Information shown:
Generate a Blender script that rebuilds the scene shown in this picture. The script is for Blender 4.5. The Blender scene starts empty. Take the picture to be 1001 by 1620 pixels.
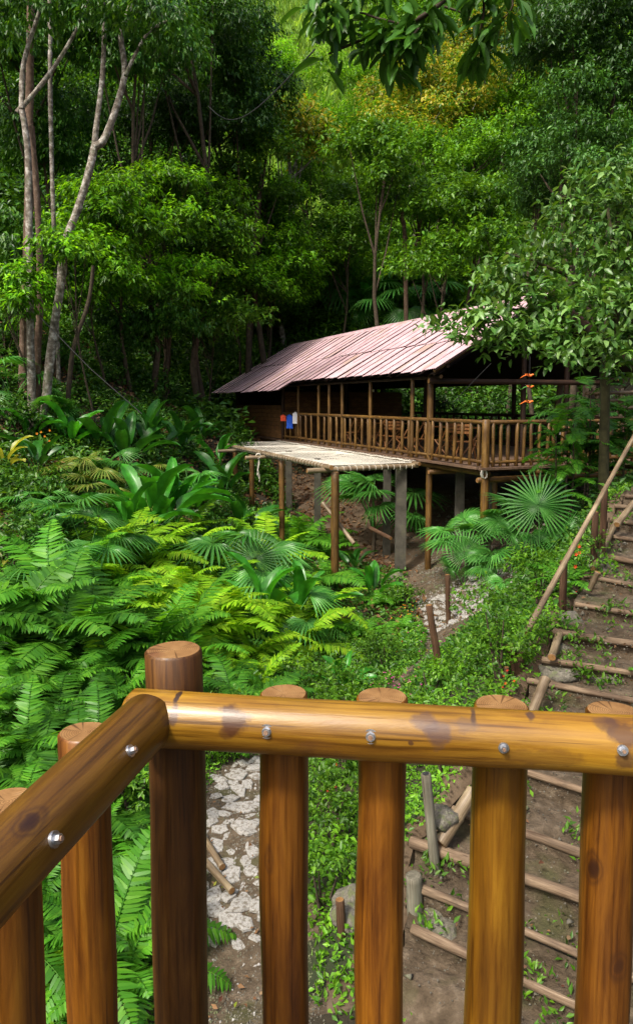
import bpy, math, random
import numpy as np
from mathutils import Vector, Matrix, noise as mnoise
R = math.radians
rng = np.random.default_rng(7)
random.seed(7)
scene = bpy.context.scene
COL = scene.collection

# ------------------------------------------------------------------ camera
F_PX, CX, CY, PITCH = 1170.0, 500.5, 750.0, R(5.6)
cam_d = bpy.data.cameras.new('camera'); cam = bpy.data.objects.new('camera', cam_d); COL.objects.link(cam)
cam_d.sensor_fit = 'VERTICAL'; cam_d.sensor_height = 24.0; cam_d.lens = 24.0 * F_PX / 1620.0
cam_d.shift_y = -60.0 / 1620.0
cam_d.clip_start = 0.05; cam_d.clip_end = 1000
cam.rotation_euler = (R(90) - PITCH, 0, 0)
scene.camera = cam
# ------------------------------------------------------------------ light
SUN_EL, SUN_AZ = 52.0, 218.0            # azimuth measured clockwise from +Y
world = bpy.data.worlds.new('World'); scene.world = world; world.use_nodes = True
wn = world.node_tree; wn.nodes.clear()
sky = wn.nodes.new('ShaderNodeTexSky'); sky.sky_type = 'NISHITA'; sky.sun_disc = False
sky.sun_elevation = R(SUN_EL); sky.sun_rotation = R(SUN_AZ)
sky.air_density = 1.0; sky.dust_density = 6.0; sky.ozone_density = 0.6
bg = wn.nodes.new('ShaderNodeBackground'); bg.inputs['Strength'].default_value = 0.12
wo = wn.nodes.new('ShaderNodeOutputWorld')
wn.links.new(sky.outputs[0], bg.inputs[0]); wn.links.new(bg.outputs[0], wo.inputs[0])
sun_d = bpy.data.lights.new('sun', 'SUN'); sun_d.energy = 2.4; sun_d.angle = R(7); sun_d.color = (1.0, 0.95, 0.86)
sun = bpy.data.objects.new('sun', sun_d); COL.objects.link(sun)
a = R(SUN_AZ); sdir = Vector((math.sin(a) * math.cos(R(SUN_EL)), math.cos(a) * math.cos(R(SUN_EL)), math.sin(R(SUN_EL))))
sun.rotation_euler = sdir.to_track_quat('Z', 'Y').to_euler()
vs = scene.view_settings
vs.view_transform = 'Standard'; vs.look = 'None'; vs.gamma = 1.0; vs.use_curve_mapping = False; vs.exposure = 1.1
try:
    scene.cycles.max_bounces = 6; scene.cycles.diffuse_bounces = 3; scene.cycles.glossy_bounces = 2
    scene.cycles.transmission_bounces = 3; scene.cycles.transparent_max_bounces = 4
except Exception: pass

# ------------------------------------------------------------------ rays
SP, CP = math.sin(PITCH), math.cos(PITCH)
def ray(px, py):
    u, v = px - CX, CY - py
    return np.array([u, F_PX * CP + v * SP, v * CP - F_PX * SP])
def P(px, py, Y): d = ray(px, py); return Vector(d * (Y / d[1]))
def PZ(px, py, z): d = ray(px, py); return Vector(d * (z / d[2]))

# ------------------------------------------------------------------ stairs data (world lines read off the place)
ST_Z = [-3.94, -3.78, -3.62, -3.46, -3.30, -3.13, -2.97, -2.80, -2.65, -2.50, -2.35, -2.20, -2.05, -1.90, -1.75, -1.60, -1.46, -1.32]
ST_L = [(620, 1530), (652, 1465), (662, 1401), (667, 1330), (722, 1277), (766, 1200), (806, 1143), (846, 1075), (868, 1041), (883, 998), (915, 953), (927, 909), (951, 876), (955, 844), (967, 819), (981, 799), (992, 783), (1004, 768)]
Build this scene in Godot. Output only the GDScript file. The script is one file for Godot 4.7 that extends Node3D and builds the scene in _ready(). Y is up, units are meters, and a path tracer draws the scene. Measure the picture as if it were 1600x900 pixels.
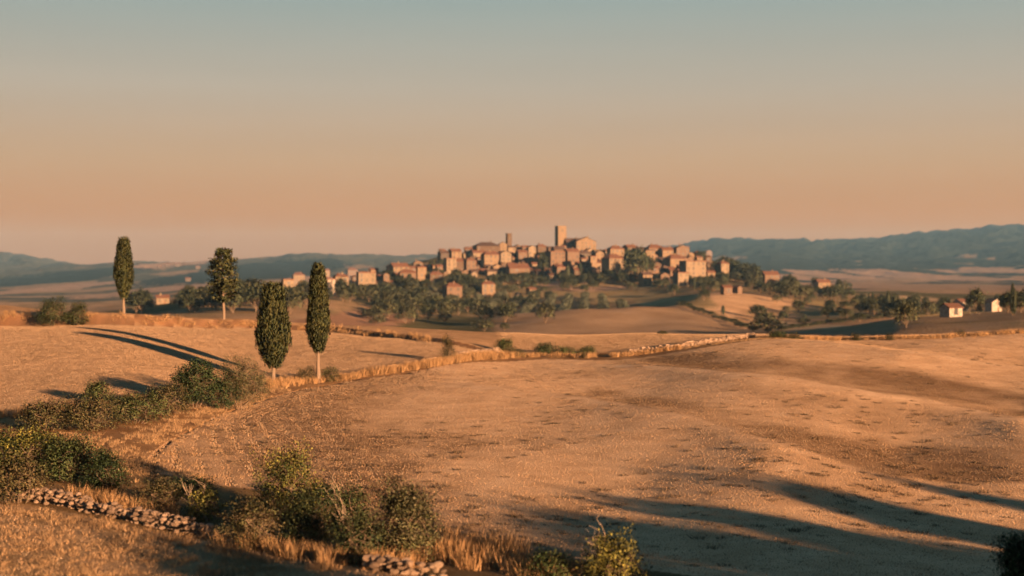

Work required:
Pictures excluded, quote all the data above exactly.

Complete output:
Generate a Blender script that rebuilds the scene shown in this picture. The script is for Blender 4.5. The Blender scene starts empty. Take the picture to be 1001 by 1620 pixels.
import bpy, math, random
import numpy as np
from mathutils import Vector, Matrix, noise as mnoise
R = math.radians
rng = np.random.default_rng(7)
random.seed(7)
scene = bpy.context.scene
COL = scene.collection

# ------------------------------------------------------------------ camera
F_PX, CX, CY, PITCH = 1170.0, 500.5, 750.0, R(5.6)
cam_d = bpy.data.cameras.new('camera'); cam = bpy.data.objects.new('camera', cam_d); COL.objects.link(cam)
cam_d.sensor_fit = 'VERTICAL'; cam_d.sensor_height = 24.0; cam_d.lens = 24.0 * F_PX / 1620.0
cam_d.shift_y = -60.0 / 1620.0
cam_d.clip_start = 0.05; cam_d.clip_end = 1000
cam.rotation_euler = (R(90) - PITCH, 0, 0)
scene.camera = cam
# ------------------------------------------------------------------ light
SUN_EL, SUN_AZ = 52.0, 218.0            # azimuth measured clockwise from +Y
world = bpy.data.worlds.new('World'); scene.world = world; world.use_nodes = True
wn = world.node_tree; wn.nodes.clear()
sky = wn.nodes.new('ShaderNodeTexSky'); sky.sky_type = 'NISHITA'; sky.sun_disc = False
sky.sun_elevation = R(SUN_EL); sky.sun_rotation = R(SUN_AZ)
sky.air_density = 1.0; sky.dust_density = 6.0; sky.ozone_density = 0.6
bg = wn.nodes.new('ShaderNodeBackground'); bg.inputs['Strength'].default_value = 0.12
wo = wn.nodes.new('ShaderNodeOutputWorld')
wn.links.new(sky.outputs[0], bg.inputs[0]); wn.links.new(bg.outputs[0], wo.inputs[0])
sun_d = bpy.data.lights.new('sun', 'SUN'); sun_d.energy = 2.4; sun_d.angle = R(7); sun_d.color = (1.0, 0.95, 0.86)
sun = bpy.data.objects.new('sun', sun_d); COL.objects.link(sun)
a = R(SUN_AZ); sdir = Vector((math.sin(a) * math.cos(R(SUN_EL)), math.cos(a) * math.cos(R(SUN_EL)), math.sin(R(SUN_EL))))
sun.rotation_euler = sdir.to_track_quat('Z', 'Y').to_euler()
vs = scene.view_settings
vs.view_transform = 'Standard'; vs.look = 'None'; vs.gamma = 1.0; vs.use_curve_mapping = False; vs.exposure = 1.1
try:
    scene.cycles.max_bounces = 6; scene.cycles.diffuse_bounces = 3; scene.cycles.glossy_bounces = 2
    scene.cycles.transmission_bounces = 3; scene.cycles.transparent_max_bounces = 4
except Exception: pass

# ------------------------------------------------------------------ rays
SP, CP = math.sin(PITCH), math.cos(PITCH)
def ray(px, py):
    u, v = px - CX, CY - py
    return np.array([u, F_PX * CP + v * SP, v * CP - F_PX * SP])
def P(px, py, Y): d = ray(px, py); return Vector(d * (Y / d[1]))
def PZ(px, py, z): d = ray(px, py); return Vector(d * (z / d[2]))

# ------------------------------------------------------------------ stairs data (world lines read off the place)
ST_Z = [-3.94, -3.78, -3.62, -3.46, -3.30, -3.13, -2.97, -2.80, -2.65, -2.50, -2.35, -2.20, -2.05, -1.90, -1.75, -1.60, -1.46, -1.32]
ST_L = [(620, 1530), (652, 1465), (662, 1401), (667, 1330), (722, 1277), (766, 1200), (806, 1143), (846, 1075), (868, 1041), (883, 998), (915, 953), (927, 909), (951, 876), (955, 844), (967, 819), (981, 799), (992, 783), (1004, 768)]
Build this scene in Godot. Output only the GDScript file. The script is one file for Godot 4.7 that extends Node3D and builds the scene in _ready(). Y is up, units are meters, and a path tracer draws the scene. Measure the picture as if it were 1600x900 pixels.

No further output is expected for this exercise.